Digitize LPs with zero loss?


Hi all,

I've been told the Mark of the Unicorn audio interfaces
are good. I am looking to keep my LPs' sonic depth by
sampling them--I've been waiting this long to switch over
to digital, and I hoped that the MOTU 24-bit 192 K sampling
was enough to capture them with no loss. Any thoughts?

Best Regards & thanks for the time,

Brad
wbpaley
There's nothing special about the MOTU converters. Metric Halo, Benchmark, Apogee & Mytek all make similarly priced converters that better MOTU's offerings. 192k sampling may or may not be necessary. You'll only know by experimenting. A 192k/24 bit file will be more than 4x the size of a redbook standard audio file. If you are going to digitize a large number of albums you'll need several high capacity hard drives plus back up drives. I've digitize nearly 1,000 albums and while the results are very good, it is an extremely time consuming process. In retrospect, with the time factored in I would have been better off simply purchasing CD versions of the albums.
Excellent; this is just the kind of feedback I was
looking for. Could you rank those better converters?
(What should I look for first, maybe a model number?)
(I don't mind having a terabyte of disk space.)
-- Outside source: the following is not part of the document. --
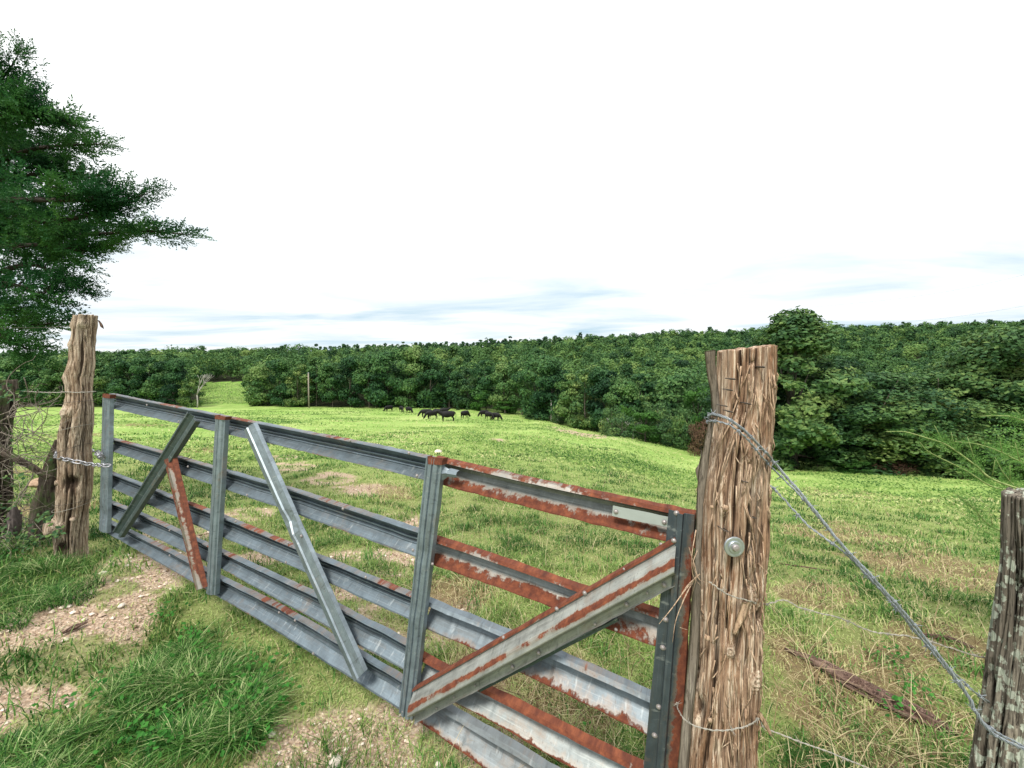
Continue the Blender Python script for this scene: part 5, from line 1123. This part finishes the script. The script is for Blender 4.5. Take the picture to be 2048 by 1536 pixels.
def grass():
    rng = np.random.RandomState(9)
    n = 400000; x, y, r = sample_polar(rng, n, 1.1, 26, -1.25, 1.3)
    b = bare(x, y); br = brown(x, y); keep = rng.uniform(0, 1, n) > b * 0.80; keep &= ~(rng.uniform(0, 1, n) < br * 0.35)
    x, y, r, b, br = x[keep], y[keep], r[keep], b[keep], br[keep]; n = len(x)
    z = terrain(x, y); P = np.stack([x, y, z - 0.004], -1)
    tuft = fbm(x * 3.2, y * 3.2, 0, 61, 4); big = fbm(x * .6, y * .6, 0, 71, 4)
    h = (0.022 + 0.055 * smooth(.40, .72, tuft)) * rng.uniform(.5, 1.6, n) * (1 + r * 0.03); w = 0.0011 * (1 + r * 0.55) * rng.uniform(.7, 1.3, n)
    rightish = smooth(0.05, .5, x / np.maximum(y, .5)) * smooth(7, 2, y)
    c = 0.29 + (big - .5) * 1.1 - (tuft - .5) * .9 + rng.normal(0, .13, n) + .26 * br + .12 * b + 0.04 * rightish + 0.05 * smooth(3, 14, r)
    dry = rng.uniform(0, 1, n) < 0.09 + .30 * br + .07 * rightish; c = np.where(dry, rng.uniform(.75, .97, n), c)
    V, Q, T, C = blades(P, h, w, rng.uniform(.2, 1.5, n), rng.uniform(0, 6.283, n), np.clip(c, 0, 1), 2)
    o = mesh_np('grass', V, Q, T, M['grass'], None, None, {'c': C}, False); tag(o, 'short patchy pasture grass, green and straw coloured', 'grass', kind='stuff')
    # long lush clumps
    for nm, poly, n, hh, lb in [('tall_grass', LUSH1, 15000, .105, 'long dark green grass clump in the foreground at lower left'), ('tall_grass', LUSH3, 7000, .08, 'thinner long grass in the bottom left corner'), ('tall_grass', LUSH2, 13000, .12, 'long green grass below the mossy post at the left edge')]:
        pa = np.array(poly); lo, hi = pa.min(0), pa.max(0); x = rng.uniform(lo[0], hi[0], n * 3); y = rng.uniform(lo[1], hi[1], n * 3)
        wob = (fbm(x * 4, y * 4, 0, 5, 3) - .5) * .3; k = inpoly(x + wob, y + wob, poly) & (vnoise(x * 9, y * 9, 0, 4) > .25); x, y = x[k][:n], y[k][:n]; m = len(x)
        z = terrain(x, y); t = fbm(x * 5, y * 5, 0, 15, 3)
        az0 = fbm(x * 2.5, y * 2.5, 0, 25, 2) * 12
        h = hh * (0.35 + 1.1 * smooth(.3, .7, t)) * rng.uniform(.45, 1.35, m); c = np.clip(.45 + (t - .5) * .6 + rng.normal(0, .30, m), 0, 1)
        V, Q, T, C = blades(np.stack([x, y, z - .01], -1), h, .0021 * rng.uniform(.6, 1.5, m), rng.uniform(.3, 1.5, m), az0 + rng.normal(0, 2.2, m), c, 4)
        o = mesh_np(nm, V, Q, T, M['lush'], None, None, {'c': C}, False); tag(o, lb, 'grass', kind='stuff')
    # tufts of darker grass scattered
    n = 33000; tx, ty, tr_ = sample_polar(rng, 1150, 1.3, 30, -1.25, 1.3); tb = bare(tx, ty) < .6; tx, ty, tr_ = tx[tb], ty[tb], tr_[tb]; i = rng.randint(len(tx), size=n)
    sp = .03 + .012 * tr_[i]; x = tx[i] + rng.normal(0, 1, n) * sp; y = ty[i] + rng.normal(0, 1, n) * sp; r = np.hypot(x, y); z = terrain(x, y)
    V, Q, T, C = blades(np.stack([x, y, z - .005], -1), rng.uniform(.04, .12, n) * (1 + r * .03), .0016 * (1 + r * .35), rng.uniform(.2, 1.2, n), rng.uniform(0, 6.28, n), np.clip(rng.normal(.5, .22, n), 0, 1), 3)
    o = mesh_np('grass_tufts', V, Q, T, M['lush'], None, None, {'c': C}, False); tag(o, 'darker green grass tufts dotted over the pasture', 'grass', kind='stuff')
    # dry straw
    n = 26000; x, y, r = sample_polar(rng, n, 1.1, 13, -.35, 1.25); br = brown(x, y); rg = smooth(-.15, .45, x / np.maximum(y, .5)) * smooth(6, 1.5, y)
    k = rng.uniform(0, 1, n) < .03 + .50 * br + .13 * rg; x, y, r = x[k], y[k], r[k]; m = len(x); z = terrain(x, y)
    V, Q, T, C = blades(np.stack([x, y, z], -1), rng.uniform(.05, .22, m), .0012 * (1 + r * .35) * rng.uniform(.6, 1.2, m), rng.uniform(.6, 2.2, m), rng.uniform(0, 6.28, m), rng.uniform(0, 1, m), 3)
    o = mesh_np('dry_grass', V, Q, T, M['straw'], None, None, {'c': C}, False); tag(o, 'dead straw-coloured grass lying in the right foreground', 'dry grass', kind='stuff')
    # tall seed stems
    n = 500; x, y, r = sample_polar(rng, n, 1.4, 8, -.2, .95); z = terrain(x, y)
    V, Q, T, C = blades(np.stack([x, y, z], -1), rng.uniform(.15, .42, n), np.full(n, .0011) * (1 + r * .25), rng.uniform(.05, .7, n), rng.uniform(0, 6.28, n), rng.uniform(.5, 1, n), 5)
    o = mesh_np('seed_stems', V, Q, T, M['straw'], None, None, {'c': C}, False); tag(o, 'thin dry stems standing above the grass', 'grass stems', kind='stuff')
    # far pasture: clumps of weeds and coarse grass
    n = 130000; x, y, r = sample_polar(rng, n, 14, 125, -1.1, 1.2); t = x / y; cl = fbm(x * .16, y * .16, 0, 81, 4); k = (y < front(t) - 2) & (rng.uniform(0, 1, n) < .2 + 1.5 * smooth(.45, .62, cl)) & (bare(x, y) < .5)
    x, y, r, cl = x[k], y[k], r[k], cl[k]; m = len(x); z = terrain(x, y)
    P = np.stack([x, y, z + rng.uniform(0, .10, m) * (1 + r * .006)], -1); V, Q = cards(P, np.tile([0, -.3, 1.], (m, 1)), .03 + .0014 * r, .5, rng, .45)
    c = np.clip(.36 + (cl - .55) * -1.2 + rng.normal(0, .13, m), 0, .8)
    o = mesh_np('pasture_weeds', V, Q, None, M['grass'], None, None, {'c': c}, False); tag(o, 'coarse weeds and grass clumps over the far pasture', 'weeds', kind='stuff')
    # meadow gap
    n = 6000; y = rng.uniform(124, 192, n); px = rng.uniform(398, 500, n); x = (px - 1024) / FPX * y; z = terrain(x, y)
    V, Q = cards(np.stack([x, y, z + .15], -1), np.tile([0, -.5, 1.], (n, 1)), .32, .4, rng, .3)
    o = mesh_np('meadow_grass', V, Q, None, M['grass'], None, None, {'c': np.clip(rng.normal(.36, .12, n), 0, 1)}, False); tag(o, 'bright meadow grass in the gap between the woods', 'grass', kind='stuff')
    # clover and broadleaf weeds in the lush clump
    P = []
    for (px, py, k, s) in [(500, 1370, 240, .09), (470, 1420, 200, .08), (540, 1420, 160, .06), (300, 1470, 160, .07), (330, 1500, 110, .05), (420, 1330, 150, .08), (380, 1290, 120, .06), (500, 1500, 80, .04), (110, 1085, 110, .12), (60, 1120, 160, .2), (200, 1400, 100, .1), (330, 1240, 80, .05), (1130, 1500, 90, .05), (1800, 1440, 50, .05), (1790, 1330, 90, .06), (1840, 1400, 70, .05), (490, 1430, 200, .06)]:
        c0 = hit(px, py)
        for i in range(int(k * .6)): a = rng.normal(0, s, 2); P.append((c0.x + a[0], c0.y + a[1], tz(c0.x, c0.y) + rng.uniform(.02, .11)))
    P = np.array(P); V, Q = cards(P, np.tile([0, -.2, 1.], (len(P), 1)), .0125, .75, rng, .4)
    o = mesh_np('broadleaf_weeds', V, Q, None, M['weed'], None, None, {'c': rng.uniform(0, 1, len(P))}, False); tag(o, 'small round-leaved weeds growing through the foreground grass', 'weeds', kind='stuff')
    # gravel
    n = 90000; x, y, r = sample_polar(rng, n, 1.1, 9, -1.0, .4); k = bare(x, y) > rng.uniform(.15, 1, n); x, y, r = x[k], y[k], r[k]; m = len(x); z = terrain(x, y) - .012
    s = (.0018 + .012 * rng.uniform(0, 1, m) ** 9) * (1 + .25 * (r - 1.5).clip(0, 6)); octa = np.array([[1, 0, 0], [0, 1, 0], [-1, 0, 0], [0, -1, 0], [0, 0, .75], [0, 0, -.75]])
    V = (octa[None] * rng.uniform(.6, 1.25, (m, 6, 1))) * s[:, None, None]; a = rng.uniform(0, 6.28, m); ca, sa = np.cos(a), np.sin(a)
    V = np.stack([V[..., 0] * ca[:, None] - V[..., 1] * sa[:, None], V[..., 0] * sa[:, None] + V[..., 1] * ca[:, None], V[..., 2]], -1) + np.stack([x, y, z + s * .4], -1)[:, None]
    tri = np.array([[0, 1, 4], [1, 2, 4], [2, 3, 4], [3, 0, 4], [1, 0, 5], [2, 1, 5], [3, 2, 5], [0, 3, 5]]); T = (np.arange(m)[:, None, None] * 6 + tri[None]).reshape(-1, 3)
    nt = NT('gravel_stones'); mt = nt.pbr(nt.ramp(nt.attr('c'), [(0, (.20, .13, .09)), (.3, (.40, .30, .22)), (.65, (.58, .47, .37)), (1, (.76, .68, .59))]), .95, 0, None, .2)
    o = mesh_np('gravel', V.reshape(-1, 3), None, T, mt, None, None, {'c': np.repeat(rng.uniform(0, 1, m), 8)}, False); tag(o, 'pale limestone gravel on the bare patches of the track', 'gravel', kind='stuff')
    print('blades etc done')
grass()

# ------------------------------------------------------------------ cattle
def cow_mesh(graze, seed=0):
    me = bpy.data.meshes.new('cow_body'); V, E, R = [], [], []
    def v(p, r, par=None):
        V.append(p); R.append(r); i = len(V) - 1
        if par is not None: E.append((par, i))
        return i
    # X forward; withers 1.32 m
    pel = v((-0.62, 0, 1.05), (.27, .30)); rump = v((-0.88, 0, 1.08), (.20, .24), pel)
    bel = v((-0.25, 0, 0.96), (.33, .36), pel); rib = v((0.12, 0, 0.94), (.34, .38), bel); che = v((0.48, 0, 0.96), (.29, .34), rib); sh = v((0.70, 0, 1.04), (.21, .27), che)
    if graze: n1 = v((0.98, 0, .88), (.14, .19), sh); n2 = v((1.20, 0, .58), (.105, .14), n1); hd = v((1.32, 0, .36), (.105, .13), n2); mz = v((1.44, 0, .13), (.065, .07), hd); ed = Vector((0.05, 0, .06))
    else: n1 = v((1.00, 0, 1.18), (.14, .19), sh); n2 = v((1.22, 0, 1.34), (.11, .14), n1); hd = v((1.40, 0, 1.38), (.105, .125), n2); mz = v((1.68, 0, 1.24), (.065, .07), hd); ed = Vector((-.05, 0, .05))
    for s in (-1, 1): e1 = v((V[hd][0] + ed.x * .5, s * .10, V[hd][2] + .06), (.03, .03), hd); v((V[hd][0] + ed.x, s * .25, V[hd][2] + .05), (.028, .05), e1)
    for s in (-1, 1):
        a = v((0.56, s * .17, .74), (.12, .13), che); b = v((0.60, s * .17, .44), (.062, .066), a); c = v((0.57, s * .17, .12), (.042, .045), b); v((0.60, s * .17, .02), (.055, .055), c)
        a = v((-0.70, s * .19, .80), (.14, .18), pel); b = v((-0.60, s * .19, .60), (.09, .11), a); c = v((-0.80, s * .19, .42), (.055, .062), b); d = v((-0.76, s * .19, .12), (.042, .045), c); v((-0.73, s * .19, .02), (.055, .055), d)
    t1 = v((-1.04, 0, 1.12), (.04, .04), rump); t2 = v((-1.12, 0, .80), (.022, .022), t1); v((-1.10, 0, .48), (.038, .038), t2)
    me.from_pydata(V, E, []); o = bpy.data.objects.new('tmp', me); COL.objects.link(o)
    m = o.modifiers.new('s', 'SKIN'); m.use_smooth_shade = True; sv = me.skin_vertices[0].data
    for i, r in enumerate(R): sv[i].radius = (r[0] * 1.28, r[1] * 1.28); sv[i].use_root = (i == 0)
    o.modifiers.new('d', 'SUBSURF').levels = 2; o.modifiers['d'].render_levels = 2
    dg = bpy.context.evaluated_depsgraph_get(); res = bpy.data.meshes.new_from_object(o.evaluated_get(dg)); bpy.data.objects.remove(o); res.name = 'body'
    res.materials.clear(); res.materials.append(M['hide']); return res
CM = {True: cow_mesh(True), False: cow_mesh(False)}
herd = [(778, 823, 235, True, 'black cow farthest left in the herd, against the dark wood'), (803, 824, 300, True, 'black cow second from the left of the herd, grazing'), (818, 826, 318, True, 'black cow grazing, third from the left of the herd'),
        (852, 834, 205, True, 'black cow grazing with its head low, left end of the main cluster'), (864, 838, 215, True, 'black cow grazing in front of the left end of the main cluster'), (874, 832, 150, True, 'black cow behind the middle of the main cluster'),
        (895, 843, 200, False, 'largest black cow, standing side on at the front of the main cluster'), (889, 829, 20, False, 'black cow standing behind the largest cow'), (930, 837, 60, True, 'lone black cow seen from behind between the two clusters'),
        (968, 834, 215, True, 'black cow at the back of the right cluster'), (978, 839, 310, True, 'black cow in the middle of the right cluster'), (991, 841, 325, True, 'black cow grazing at the right end of the herd')]
for px, py, rot, gr, lb in herd:
    p = hit(px, py)
    if p.y > 112: p = Vector(((px - 1024) / FPX * 104, 104, tz((px - 1024) / FPX * 104, 104)))
    o = bpy.data.objects.new('cow', CM[gr]); COL.objects.link(o); o.location = p; o.rotation_euler[2] = rad(rot); tag(o, lb, 'cow', 'black cattle grazing in the far pasture')
    s = 1.12 if px != 895 else 1.22; o.scale = (s, s, s); print('cow', px, round(p.y, 1))
p = hit(895, 829); mb = MB(); mb.tube([(0, 0, 0), (0, 0, 1.3), (0, 0, 1.5)], [.12, .12, .05], 8); o = mb.build('white_marker', M['white']); o.location = p; tag(o, 'small white upright marker showing just behind the main cluster of cows', 'marker')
Also, I am unsatisfied with the sound of CDs and was
hoping to keep the richness of vinyl in the transition.
When you say you would have been better off buying the
CDs are you saying that the digitized LPs sounded like
CDs? Can you distinguish the LP from your best digitized
version? If so, that's not what I'm hoping for. (Maybe
the best converters still don't capture the whole signal?)

Thanks,
Brad
Apogee makes the best quality reasonably priced A/D converters.

The digitized albums will sound like digitized albums. They can sound slightly better than equivalent commercial CD's or slightly worse. This mostly depends upon the quality of your vinyl collection. When you digitize an album you've created a very long signal path for the music. Assuming the music was originally analog tape (not necessarily a valid assumption), it's first converted to vinyl, then you convert it to digital and finally when you listen you must convert it back to analog again. There is a effect from the extra digital stages, it's subtle, but it's there. Only you can decide if it's acceptable. It's not really a question of digital being able to capture the vinyl signal, because hi-rez digital can, it has more to do with the inherent strengths and weaknesses of each medium.

Why do you want to digitize and how will you play back the audio files?